Many people believed that if Billingsley had still been in prison for his earlier crime, the victims he attacked later would never have gone through what they did, and that outrage pushed lawmakers to quickly change the rules on early release.

Maryland’s General Assembly passed the Pava Marie LaPere Act, which stops convicted sex offenders from using diminution credits to get out of prison early. 

"Diminution credits are good in certain respects, horrific in others. Unfortunately, we represent the horrific,” said Caroline LaPere, Pava’s mother, while commenting on the law during the sentencing. 

LaPere grew up in Tucson, Arizona, and graduated from Catalina Foothills High School in 2015 before heading to Johns Hopkins University, as seen on Wikipedia. 

She initially studied computer science but later switched to sociology, saying she wanted to use entrepreneurship to fix societal inequalities. 

During college, she started Innov8MD, a nonprofit that supported student entrepreneurs across Maryland, and in 2018, when she was just 21, she and co-founder Sherrod Davis launched EcoMap Technologies. 
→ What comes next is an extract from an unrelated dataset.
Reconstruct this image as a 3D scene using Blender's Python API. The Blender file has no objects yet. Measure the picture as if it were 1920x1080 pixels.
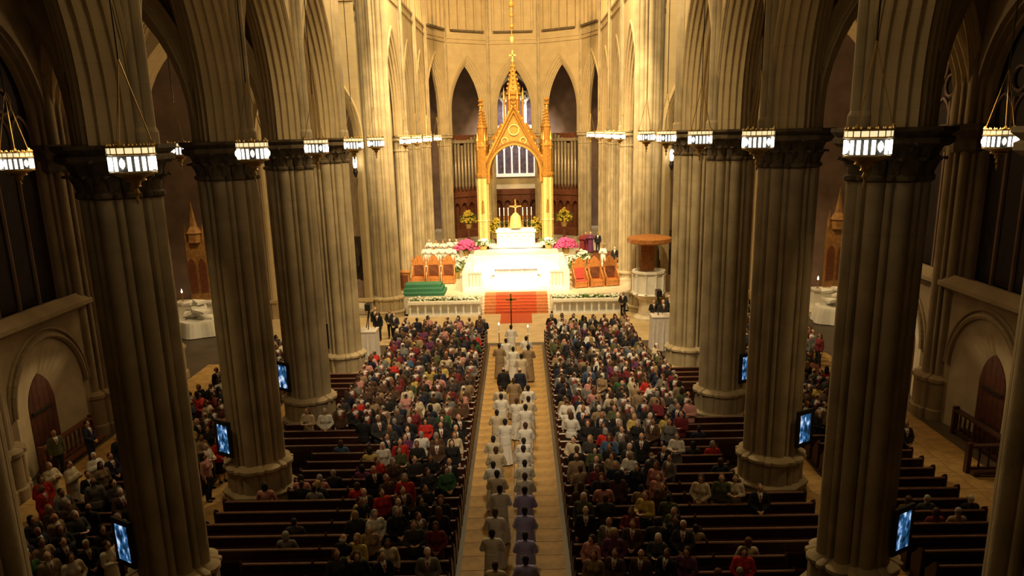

The company built artificial intelligence tools that made clients’ information easier to find and customer communication smoother. Her work landed her on Forbes’ 30 Under 30 list in the social impact category in 2023, before her life was tragically taken in a brutal manner.


Baltimore Mayor Brandon Scott released a statement after the sentencing that pointed directly to the failure of the early release system. “He should have never been released in the manner he was, and his victims paid the price when he decided to take advantage of that to further terrorize our city,” Scott said. 

“It is my sincere hope that his admission and the court’s rightful decision to put him away for life, multiple times over, will bring a small amount of peace to Pava LaPere’s family, and to April Hurley and Jonte Gilmore.”

The LaPere family made it clear they intend to carry her legacy forward through her company, the law that now bears her name, and the many community efforts she left behind.